I'm building an application with multiple server involved. (4 servers where each one has a database and a webserver. 1 master database and 3 slaves + one load balancer)
There is several approach to enable caching. Right now it's fairly simple and not efficient at all.
All the caching is done on an NFS partition share between all servers. NFS is the bottleneck in the architecture.
I have several ideas implement
caching. It can be done on a server
level (local file system) but the
problem is to invalidate a cache
file when the content has been
update on all server : It can be
done by having a small cache
lifetime (not efficient because the
cache will be refresh sooner that it
should be most of the time)
It can also be done by a messaging
sytem (XMPP for example) where each
server communicate with each other.
The server responsible for the
invalidation of the cache send a
request to all the other to let them
know that the cache has been
invalidated. Latency is probably
bigger (take more time for everybody
to know that the cache has been
invalidated) but my application
doesn't require atomic cache
invalidation.
Third approach is to use a cloud
system to store the cache (like
CouchDB) but I have no idea of the
performance for this one. Is it
faster than using a SQL database?
I planned to use Zend Framework but I don't think it's really relevant (except that some package probably exists in other Framework to deal with XMPP, CouchDB)
Requirements: Persistent cache (if a server restart, the cache shouldn't be lost to avoid bringing down the server while re-creating the cache)
http://www.danga.com/memcached/
Memcached covers most of the requirements you lay out - message-based read, commit and invalidation. High availability and high speed, but very little atomic reliability (sacrificed for performance).
(Also, memcached powers things like YouTube, Wikipedia, Facebook, so I think it can be fairly well-established that organizations with the time, money and talent to seriously evaluate many distributed caching options settle with memcached!)
Edit (in response to comment)
The idea of a cache is for it to be relatively transitory compared to your backing store. If you need to persist the cache data long-term, I recommend looking at either (a) denormalizing your data tier to get more performance, or (b) adding a middle-tier database server that stores high-volume data in straight key-value-pair tables, or something closely approximating that.
In defence of memcached as a cache store, if you want high peformance with low impact of a server reboot, why not just have 4 memcached servers? Or 8? Each 'reboot' would have correspondingly less effect on the database server.

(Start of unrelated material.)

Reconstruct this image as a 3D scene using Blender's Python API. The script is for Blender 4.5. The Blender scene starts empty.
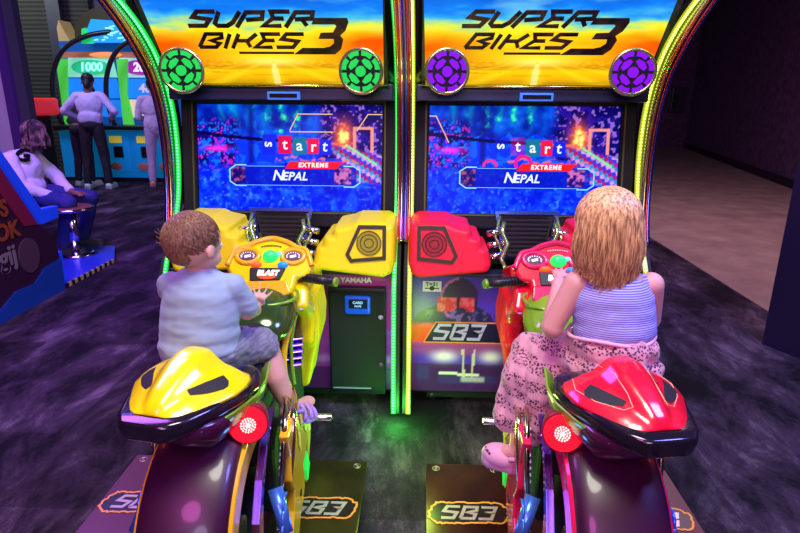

I think I found a relatively good solution.
I use Zend_Cache to store locally each cache file.
I've created a small daemon based on nanoserver which manage cache files locally too.
When one server create/modify/delete a cache file locally, it send the same action to all server through the daemon which do the same action.
That mean I have local caching files and remote actions at the same time.
Probably not perfect, but should work for now.
CouchDB was too slow and NFS is not reliable enough.